§ Collected data
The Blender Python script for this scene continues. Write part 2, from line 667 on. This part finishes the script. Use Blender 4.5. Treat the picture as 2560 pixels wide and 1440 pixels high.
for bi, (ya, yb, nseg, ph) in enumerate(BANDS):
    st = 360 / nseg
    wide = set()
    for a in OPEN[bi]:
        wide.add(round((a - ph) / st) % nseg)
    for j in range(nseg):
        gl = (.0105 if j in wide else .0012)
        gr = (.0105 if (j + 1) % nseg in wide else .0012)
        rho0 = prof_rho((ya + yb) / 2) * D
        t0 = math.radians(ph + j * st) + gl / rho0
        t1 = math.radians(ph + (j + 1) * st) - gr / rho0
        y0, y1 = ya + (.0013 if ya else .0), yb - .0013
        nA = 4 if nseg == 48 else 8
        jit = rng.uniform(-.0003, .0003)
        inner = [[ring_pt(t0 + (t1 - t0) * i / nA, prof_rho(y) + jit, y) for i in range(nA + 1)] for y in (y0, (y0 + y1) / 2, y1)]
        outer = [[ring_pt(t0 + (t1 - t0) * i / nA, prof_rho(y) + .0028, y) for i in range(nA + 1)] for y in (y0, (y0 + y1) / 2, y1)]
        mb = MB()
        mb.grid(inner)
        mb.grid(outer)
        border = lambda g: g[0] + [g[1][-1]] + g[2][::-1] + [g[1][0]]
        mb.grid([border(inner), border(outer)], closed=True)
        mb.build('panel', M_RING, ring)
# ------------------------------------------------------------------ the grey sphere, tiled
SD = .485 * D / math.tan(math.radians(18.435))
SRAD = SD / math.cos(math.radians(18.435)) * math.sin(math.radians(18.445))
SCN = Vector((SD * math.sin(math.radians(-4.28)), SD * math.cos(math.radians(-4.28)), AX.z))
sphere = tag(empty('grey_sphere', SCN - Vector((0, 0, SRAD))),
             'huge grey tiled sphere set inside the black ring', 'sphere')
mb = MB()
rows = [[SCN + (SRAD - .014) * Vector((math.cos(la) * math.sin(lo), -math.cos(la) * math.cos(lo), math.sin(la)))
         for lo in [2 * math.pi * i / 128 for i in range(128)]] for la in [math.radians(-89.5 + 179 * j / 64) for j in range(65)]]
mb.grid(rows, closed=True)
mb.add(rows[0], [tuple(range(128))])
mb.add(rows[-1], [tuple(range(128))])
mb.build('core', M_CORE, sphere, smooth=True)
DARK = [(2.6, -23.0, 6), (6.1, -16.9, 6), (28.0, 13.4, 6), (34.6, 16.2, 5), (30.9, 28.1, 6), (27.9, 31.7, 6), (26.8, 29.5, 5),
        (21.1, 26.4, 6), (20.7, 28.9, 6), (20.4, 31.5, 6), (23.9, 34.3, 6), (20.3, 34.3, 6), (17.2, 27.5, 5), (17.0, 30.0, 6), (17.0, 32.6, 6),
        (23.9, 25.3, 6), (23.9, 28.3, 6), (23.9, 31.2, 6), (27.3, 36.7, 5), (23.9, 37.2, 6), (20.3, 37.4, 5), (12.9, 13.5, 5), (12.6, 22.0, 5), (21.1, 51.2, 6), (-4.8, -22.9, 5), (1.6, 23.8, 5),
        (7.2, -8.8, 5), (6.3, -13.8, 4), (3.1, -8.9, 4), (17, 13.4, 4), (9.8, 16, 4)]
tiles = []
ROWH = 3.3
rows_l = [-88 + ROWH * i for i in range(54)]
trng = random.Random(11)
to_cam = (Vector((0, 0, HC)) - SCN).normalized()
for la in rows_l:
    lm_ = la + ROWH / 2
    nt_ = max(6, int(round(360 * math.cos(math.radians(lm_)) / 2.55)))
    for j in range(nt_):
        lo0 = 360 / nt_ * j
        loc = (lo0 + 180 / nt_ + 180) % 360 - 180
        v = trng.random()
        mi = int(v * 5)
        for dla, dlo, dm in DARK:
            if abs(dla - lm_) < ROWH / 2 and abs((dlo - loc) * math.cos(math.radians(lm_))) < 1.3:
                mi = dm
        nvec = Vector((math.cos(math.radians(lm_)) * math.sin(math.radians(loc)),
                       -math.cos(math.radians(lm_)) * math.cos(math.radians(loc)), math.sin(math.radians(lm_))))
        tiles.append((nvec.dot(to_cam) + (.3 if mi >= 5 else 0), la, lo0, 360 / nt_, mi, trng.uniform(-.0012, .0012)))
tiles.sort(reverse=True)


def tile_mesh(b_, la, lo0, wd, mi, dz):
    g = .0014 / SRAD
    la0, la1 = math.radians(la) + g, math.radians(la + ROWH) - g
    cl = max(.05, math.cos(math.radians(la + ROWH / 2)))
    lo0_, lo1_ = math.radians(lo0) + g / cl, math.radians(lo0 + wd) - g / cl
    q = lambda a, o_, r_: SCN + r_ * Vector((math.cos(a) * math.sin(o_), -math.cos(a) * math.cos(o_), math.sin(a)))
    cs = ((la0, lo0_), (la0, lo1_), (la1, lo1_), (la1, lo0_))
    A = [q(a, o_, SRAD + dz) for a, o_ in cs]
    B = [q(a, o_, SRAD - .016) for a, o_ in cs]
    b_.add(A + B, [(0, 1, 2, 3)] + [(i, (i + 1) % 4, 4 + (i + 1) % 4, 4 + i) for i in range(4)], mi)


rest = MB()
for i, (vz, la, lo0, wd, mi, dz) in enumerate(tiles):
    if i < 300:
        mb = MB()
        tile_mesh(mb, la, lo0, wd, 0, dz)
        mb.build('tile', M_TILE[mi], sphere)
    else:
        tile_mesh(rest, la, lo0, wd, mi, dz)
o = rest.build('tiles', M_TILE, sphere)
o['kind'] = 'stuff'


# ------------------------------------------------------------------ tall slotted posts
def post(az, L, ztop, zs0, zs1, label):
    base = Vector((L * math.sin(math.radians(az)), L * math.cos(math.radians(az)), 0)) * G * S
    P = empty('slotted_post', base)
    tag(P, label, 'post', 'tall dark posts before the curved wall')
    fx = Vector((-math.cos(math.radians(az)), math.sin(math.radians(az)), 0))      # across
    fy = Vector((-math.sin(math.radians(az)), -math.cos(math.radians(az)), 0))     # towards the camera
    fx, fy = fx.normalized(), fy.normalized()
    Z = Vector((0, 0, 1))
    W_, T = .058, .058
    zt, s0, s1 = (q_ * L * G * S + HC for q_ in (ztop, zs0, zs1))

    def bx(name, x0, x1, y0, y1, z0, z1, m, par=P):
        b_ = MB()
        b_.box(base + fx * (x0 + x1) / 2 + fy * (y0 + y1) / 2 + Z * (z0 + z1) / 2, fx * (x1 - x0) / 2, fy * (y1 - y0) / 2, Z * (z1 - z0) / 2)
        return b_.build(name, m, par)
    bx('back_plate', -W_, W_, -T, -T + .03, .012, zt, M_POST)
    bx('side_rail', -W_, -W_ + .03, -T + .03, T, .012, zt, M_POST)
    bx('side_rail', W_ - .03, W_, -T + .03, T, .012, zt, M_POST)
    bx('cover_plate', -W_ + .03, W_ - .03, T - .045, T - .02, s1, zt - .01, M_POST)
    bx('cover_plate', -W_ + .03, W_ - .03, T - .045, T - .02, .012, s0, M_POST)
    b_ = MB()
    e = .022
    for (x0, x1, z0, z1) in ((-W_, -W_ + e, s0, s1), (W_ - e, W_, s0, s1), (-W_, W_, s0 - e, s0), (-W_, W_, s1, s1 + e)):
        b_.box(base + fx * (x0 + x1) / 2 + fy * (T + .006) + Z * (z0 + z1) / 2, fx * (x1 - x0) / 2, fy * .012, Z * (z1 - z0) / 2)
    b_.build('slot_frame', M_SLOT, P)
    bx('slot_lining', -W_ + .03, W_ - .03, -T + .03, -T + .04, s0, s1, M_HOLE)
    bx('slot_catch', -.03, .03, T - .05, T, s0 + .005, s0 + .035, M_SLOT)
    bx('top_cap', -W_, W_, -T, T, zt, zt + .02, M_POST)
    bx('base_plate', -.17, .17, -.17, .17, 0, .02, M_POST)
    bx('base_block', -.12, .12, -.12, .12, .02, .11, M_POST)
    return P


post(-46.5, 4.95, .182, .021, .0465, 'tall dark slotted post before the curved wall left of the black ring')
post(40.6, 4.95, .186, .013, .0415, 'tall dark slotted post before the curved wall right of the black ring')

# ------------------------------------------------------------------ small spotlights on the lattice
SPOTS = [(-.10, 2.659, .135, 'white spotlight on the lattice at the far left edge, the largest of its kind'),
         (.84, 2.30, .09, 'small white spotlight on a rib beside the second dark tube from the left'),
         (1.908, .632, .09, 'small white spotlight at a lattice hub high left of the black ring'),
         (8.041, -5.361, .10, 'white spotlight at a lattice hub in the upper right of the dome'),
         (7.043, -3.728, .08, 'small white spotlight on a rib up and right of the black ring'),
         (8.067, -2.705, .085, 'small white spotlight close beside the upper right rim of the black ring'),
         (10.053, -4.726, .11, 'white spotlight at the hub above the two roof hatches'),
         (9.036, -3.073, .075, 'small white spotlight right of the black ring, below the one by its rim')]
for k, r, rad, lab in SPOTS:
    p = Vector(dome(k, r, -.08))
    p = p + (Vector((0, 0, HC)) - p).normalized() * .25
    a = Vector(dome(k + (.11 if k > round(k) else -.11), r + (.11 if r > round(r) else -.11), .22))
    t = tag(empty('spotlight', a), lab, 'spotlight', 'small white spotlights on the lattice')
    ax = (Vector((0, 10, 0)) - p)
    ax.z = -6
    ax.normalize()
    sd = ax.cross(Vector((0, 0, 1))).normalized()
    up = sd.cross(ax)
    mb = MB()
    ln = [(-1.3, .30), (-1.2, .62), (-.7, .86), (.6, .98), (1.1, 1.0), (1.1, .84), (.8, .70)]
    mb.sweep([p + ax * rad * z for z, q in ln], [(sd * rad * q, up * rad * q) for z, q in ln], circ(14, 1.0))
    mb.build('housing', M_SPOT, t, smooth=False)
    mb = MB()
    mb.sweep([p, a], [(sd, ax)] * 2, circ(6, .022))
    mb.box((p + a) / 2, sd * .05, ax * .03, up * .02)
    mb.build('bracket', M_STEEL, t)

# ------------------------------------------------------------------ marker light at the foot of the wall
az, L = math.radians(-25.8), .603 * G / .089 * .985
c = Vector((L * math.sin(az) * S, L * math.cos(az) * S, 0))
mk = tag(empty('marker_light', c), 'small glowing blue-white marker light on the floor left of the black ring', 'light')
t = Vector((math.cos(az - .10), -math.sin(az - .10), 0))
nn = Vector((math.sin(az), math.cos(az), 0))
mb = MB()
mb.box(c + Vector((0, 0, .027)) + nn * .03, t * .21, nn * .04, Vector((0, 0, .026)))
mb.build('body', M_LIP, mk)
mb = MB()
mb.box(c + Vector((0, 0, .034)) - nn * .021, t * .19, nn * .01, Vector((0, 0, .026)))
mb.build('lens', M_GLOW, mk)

§ Problem details
Filter the listing above by the word "wide"; copy each line that passes.

§ Completed task
The Blender Python script for this scene continues. Write part 2, from line 667 on. This part finishes the script. Use Blender 4.5. Treat the picture as 2560 pixels wide and 1440 pixels high.
    wide = set()
        wide.add(round((a - ph) / st) % nseg)
        gl = (.0105 if j in wide else .0012)
        gr = (.0105 if (j + 1) % nseg in wide else .0012)